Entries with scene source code
┌──
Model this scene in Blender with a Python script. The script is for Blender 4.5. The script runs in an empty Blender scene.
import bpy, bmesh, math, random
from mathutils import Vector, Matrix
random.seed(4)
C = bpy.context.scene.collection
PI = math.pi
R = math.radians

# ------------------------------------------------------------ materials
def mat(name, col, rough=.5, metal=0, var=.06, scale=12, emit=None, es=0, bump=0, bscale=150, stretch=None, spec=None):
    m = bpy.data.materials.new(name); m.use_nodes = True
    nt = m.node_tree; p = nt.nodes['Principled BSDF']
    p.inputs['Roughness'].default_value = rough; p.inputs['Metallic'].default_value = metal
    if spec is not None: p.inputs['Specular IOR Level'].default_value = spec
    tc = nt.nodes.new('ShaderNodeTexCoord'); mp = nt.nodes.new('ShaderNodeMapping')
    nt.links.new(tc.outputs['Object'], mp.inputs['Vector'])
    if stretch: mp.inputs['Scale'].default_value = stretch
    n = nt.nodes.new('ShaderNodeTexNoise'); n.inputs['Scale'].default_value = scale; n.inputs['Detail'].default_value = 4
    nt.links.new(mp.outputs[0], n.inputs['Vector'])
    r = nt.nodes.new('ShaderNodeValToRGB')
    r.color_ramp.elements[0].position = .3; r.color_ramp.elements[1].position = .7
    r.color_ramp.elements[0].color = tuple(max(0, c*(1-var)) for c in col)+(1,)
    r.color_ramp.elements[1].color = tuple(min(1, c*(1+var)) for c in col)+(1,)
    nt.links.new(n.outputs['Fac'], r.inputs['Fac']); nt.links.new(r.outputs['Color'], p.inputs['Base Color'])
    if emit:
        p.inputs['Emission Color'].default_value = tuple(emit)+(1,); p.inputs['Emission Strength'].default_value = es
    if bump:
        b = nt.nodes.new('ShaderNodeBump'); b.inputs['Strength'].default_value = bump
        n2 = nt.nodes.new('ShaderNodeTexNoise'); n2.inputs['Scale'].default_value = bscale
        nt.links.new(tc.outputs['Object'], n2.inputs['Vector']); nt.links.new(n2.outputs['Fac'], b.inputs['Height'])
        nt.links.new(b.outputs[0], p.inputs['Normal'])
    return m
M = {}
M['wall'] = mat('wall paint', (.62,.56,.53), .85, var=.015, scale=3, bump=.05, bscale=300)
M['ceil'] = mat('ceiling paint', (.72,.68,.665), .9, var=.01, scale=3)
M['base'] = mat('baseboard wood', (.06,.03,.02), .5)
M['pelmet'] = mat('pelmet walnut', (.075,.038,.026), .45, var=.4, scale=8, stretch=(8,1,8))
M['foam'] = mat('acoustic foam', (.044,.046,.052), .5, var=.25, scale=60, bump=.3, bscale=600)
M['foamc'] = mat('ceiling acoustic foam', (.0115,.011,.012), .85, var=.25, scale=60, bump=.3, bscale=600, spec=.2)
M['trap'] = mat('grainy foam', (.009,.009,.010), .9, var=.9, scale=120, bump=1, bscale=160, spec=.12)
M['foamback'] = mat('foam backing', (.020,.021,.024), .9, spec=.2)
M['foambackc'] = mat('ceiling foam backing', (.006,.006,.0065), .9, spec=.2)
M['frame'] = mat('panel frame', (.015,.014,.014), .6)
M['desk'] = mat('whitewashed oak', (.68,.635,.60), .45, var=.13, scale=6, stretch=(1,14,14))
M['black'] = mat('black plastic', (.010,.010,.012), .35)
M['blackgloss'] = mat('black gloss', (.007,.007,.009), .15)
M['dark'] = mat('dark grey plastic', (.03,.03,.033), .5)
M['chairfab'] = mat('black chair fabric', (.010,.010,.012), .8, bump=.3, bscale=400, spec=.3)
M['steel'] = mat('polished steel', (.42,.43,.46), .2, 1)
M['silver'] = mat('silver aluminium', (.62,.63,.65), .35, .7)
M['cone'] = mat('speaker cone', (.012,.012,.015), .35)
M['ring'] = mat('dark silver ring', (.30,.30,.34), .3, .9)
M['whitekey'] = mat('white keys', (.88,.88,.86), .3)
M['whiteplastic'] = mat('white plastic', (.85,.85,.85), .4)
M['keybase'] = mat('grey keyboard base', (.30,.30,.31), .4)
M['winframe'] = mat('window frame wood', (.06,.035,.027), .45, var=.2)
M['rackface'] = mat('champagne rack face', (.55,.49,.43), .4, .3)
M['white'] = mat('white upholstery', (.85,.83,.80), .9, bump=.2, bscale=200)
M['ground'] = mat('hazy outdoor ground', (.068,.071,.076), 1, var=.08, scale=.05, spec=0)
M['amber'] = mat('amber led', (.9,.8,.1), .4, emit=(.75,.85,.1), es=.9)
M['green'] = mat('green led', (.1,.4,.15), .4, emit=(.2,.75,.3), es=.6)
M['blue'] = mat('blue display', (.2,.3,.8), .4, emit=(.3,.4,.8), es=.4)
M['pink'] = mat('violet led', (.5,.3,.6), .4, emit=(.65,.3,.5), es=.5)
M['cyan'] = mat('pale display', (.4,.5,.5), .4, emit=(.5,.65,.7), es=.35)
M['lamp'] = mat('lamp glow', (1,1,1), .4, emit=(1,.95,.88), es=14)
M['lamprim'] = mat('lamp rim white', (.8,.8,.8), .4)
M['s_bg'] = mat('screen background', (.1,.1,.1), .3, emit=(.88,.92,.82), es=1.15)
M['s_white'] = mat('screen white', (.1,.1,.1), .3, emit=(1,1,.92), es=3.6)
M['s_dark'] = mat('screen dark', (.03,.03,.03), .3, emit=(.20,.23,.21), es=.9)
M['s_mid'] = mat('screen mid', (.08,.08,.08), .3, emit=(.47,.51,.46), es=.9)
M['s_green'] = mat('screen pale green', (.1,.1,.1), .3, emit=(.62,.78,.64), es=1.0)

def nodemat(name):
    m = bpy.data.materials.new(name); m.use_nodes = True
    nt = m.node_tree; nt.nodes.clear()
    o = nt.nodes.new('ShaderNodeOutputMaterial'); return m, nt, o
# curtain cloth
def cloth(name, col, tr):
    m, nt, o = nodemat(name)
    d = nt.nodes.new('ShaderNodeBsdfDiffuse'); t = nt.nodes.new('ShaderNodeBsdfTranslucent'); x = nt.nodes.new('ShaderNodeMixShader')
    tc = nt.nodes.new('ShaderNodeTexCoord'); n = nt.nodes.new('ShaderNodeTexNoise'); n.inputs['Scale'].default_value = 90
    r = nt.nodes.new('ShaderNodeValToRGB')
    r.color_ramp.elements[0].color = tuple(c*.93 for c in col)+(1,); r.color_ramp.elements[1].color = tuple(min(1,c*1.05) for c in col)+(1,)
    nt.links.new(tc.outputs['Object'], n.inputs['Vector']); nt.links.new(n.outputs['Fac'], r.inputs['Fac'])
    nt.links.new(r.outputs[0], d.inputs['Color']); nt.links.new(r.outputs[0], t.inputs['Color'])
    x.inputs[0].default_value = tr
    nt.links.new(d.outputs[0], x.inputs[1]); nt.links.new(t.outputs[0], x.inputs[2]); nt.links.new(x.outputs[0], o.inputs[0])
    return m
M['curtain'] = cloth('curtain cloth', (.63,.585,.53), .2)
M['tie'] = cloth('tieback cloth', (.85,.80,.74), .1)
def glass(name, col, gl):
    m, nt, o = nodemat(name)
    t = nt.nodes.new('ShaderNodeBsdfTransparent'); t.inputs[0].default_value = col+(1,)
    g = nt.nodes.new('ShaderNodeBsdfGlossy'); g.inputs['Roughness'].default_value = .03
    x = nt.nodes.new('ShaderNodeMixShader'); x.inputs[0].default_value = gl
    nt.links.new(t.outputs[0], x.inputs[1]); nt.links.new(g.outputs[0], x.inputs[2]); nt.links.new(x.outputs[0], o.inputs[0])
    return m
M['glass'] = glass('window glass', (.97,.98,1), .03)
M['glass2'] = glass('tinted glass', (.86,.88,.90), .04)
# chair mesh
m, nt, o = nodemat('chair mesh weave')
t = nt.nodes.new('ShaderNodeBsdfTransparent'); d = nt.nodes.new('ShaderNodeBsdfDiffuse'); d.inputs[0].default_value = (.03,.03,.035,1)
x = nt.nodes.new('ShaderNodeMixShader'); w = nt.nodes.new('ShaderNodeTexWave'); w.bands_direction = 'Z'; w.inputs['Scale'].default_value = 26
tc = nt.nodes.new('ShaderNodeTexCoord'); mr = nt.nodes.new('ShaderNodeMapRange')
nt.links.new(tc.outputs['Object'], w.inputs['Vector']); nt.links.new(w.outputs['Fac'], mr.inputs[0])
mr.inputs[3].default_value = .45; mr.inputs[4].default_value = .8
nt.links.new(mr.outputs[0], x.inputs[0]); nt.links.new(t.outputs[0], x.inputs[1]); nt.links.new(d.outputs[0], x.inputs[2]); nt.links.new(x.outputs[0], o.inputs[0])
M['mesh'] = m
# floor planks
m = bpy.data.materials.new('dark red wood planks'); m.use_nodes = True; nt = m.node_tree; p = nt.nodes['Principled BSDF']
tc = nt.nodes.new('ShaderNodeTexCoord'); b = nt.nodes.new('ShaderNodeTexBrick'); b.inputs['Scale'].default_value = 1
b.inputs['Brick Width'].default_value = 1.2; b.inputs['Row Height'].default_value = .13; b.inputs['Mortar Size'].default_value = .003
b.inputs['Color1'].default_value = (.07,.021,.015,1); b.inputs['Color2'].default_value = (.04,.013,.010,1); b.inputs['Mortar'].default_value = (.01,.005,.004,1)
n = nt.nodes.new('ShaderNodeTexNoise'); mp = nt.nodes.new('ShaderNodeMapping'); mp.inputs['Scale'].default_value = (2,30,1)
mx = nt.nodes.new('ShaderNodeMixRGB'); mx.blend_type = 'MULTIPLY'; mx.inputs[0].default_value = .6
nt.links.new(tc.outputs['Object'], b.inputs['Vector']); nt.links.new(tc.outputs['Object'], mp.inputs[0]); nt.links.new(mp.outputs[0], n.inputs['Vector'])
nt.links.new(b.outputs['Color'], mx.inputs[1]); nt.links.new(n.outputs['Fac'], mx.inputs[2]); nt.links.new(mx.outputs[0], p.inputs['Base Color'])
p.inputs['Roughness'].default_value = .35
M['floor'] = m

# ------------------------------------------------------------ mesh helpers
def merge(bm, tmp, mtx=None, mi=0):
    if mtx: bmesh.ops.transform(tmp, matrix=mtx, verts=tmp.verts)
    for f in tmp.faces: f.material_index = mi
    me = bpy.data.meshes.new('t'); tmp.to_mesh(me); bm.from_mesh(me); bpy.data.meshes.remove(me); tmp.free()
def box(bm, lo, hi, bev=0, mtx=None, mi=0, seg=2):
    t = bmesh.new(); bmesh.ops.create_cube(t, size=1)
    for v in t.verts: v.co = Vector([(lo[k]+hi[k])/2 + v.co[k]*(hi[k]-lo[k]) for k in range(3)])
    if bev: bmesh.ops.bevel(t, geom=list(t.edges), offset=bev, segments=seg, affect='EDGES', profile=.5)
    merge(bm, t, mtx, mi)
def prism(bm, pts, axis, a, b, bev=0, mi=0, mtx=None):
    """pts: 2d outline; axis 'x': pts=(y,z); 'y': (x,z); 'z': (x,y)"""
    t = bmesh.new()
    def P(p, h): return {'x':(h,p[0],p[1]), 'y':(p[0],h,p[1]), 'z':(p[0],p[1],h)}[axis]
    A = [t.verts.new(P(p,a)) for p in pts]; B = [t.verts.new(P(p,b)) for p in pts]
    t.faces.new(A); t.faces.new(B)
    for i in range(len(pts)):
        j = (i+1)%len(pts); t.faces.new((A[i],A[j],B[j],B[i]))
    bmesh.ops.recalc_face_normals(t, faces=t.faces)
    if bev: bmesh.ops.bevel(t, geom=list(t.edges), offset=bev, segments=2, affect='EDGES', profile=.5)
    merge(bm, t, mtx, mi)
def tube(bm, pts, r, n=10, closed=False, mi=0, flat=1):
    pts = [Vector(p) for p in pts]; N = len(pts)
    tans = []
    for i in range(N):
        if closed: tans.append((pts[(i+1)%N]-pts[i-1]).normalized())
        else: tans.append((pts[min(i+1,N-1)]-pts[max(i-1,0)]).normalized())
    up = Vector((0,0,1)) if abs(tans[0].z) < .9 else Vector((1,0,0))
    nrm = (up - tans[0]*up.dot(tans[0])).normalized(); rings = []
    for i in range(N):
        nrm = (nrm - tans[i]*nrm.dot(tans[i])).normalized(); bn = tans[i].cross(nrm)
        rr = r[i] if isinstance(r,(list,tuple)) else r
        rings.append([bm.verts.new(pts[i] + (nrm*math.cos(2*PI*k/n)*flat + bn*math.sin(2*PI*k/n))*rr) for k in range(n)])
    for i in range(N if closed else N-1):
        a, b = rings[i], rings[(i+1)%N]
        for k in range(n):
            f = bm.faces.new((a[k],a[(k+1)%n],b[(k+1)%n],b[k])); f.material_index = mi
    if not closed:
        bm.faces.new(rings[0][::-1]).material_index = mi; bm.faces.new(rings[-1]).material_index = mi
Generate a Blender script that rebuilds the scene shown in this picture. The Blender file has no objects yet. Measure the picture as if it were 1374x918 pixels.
└──
◆ WHAT IS EXPECTED
From the records above, quote only the lines running from the line with "M['foam'] = mat('acoustic" to the line with "M['foamback'] = mat('foam", both lines included.

◆ FINAL ANSWER
M['foam'] = mat('acoustic foam', (.044,.046,.052), .5, var=.25, scale=60, bump=.3, bscale=600)
M['foamc'] = mat('ceiling acoustic foam', (.0115,.011,.012), .85, var=.25, scale=60, bump=.3, bscale=600, spec=.2)
M['trap'] = mat('grainy foam', (.009,.009,.010), .9, var=.9, scale=120, bump=1, bscale=160, spec=.12)
M['foamback'] = mat('foam backing', (.020,.021,.024), .9, spec=.2)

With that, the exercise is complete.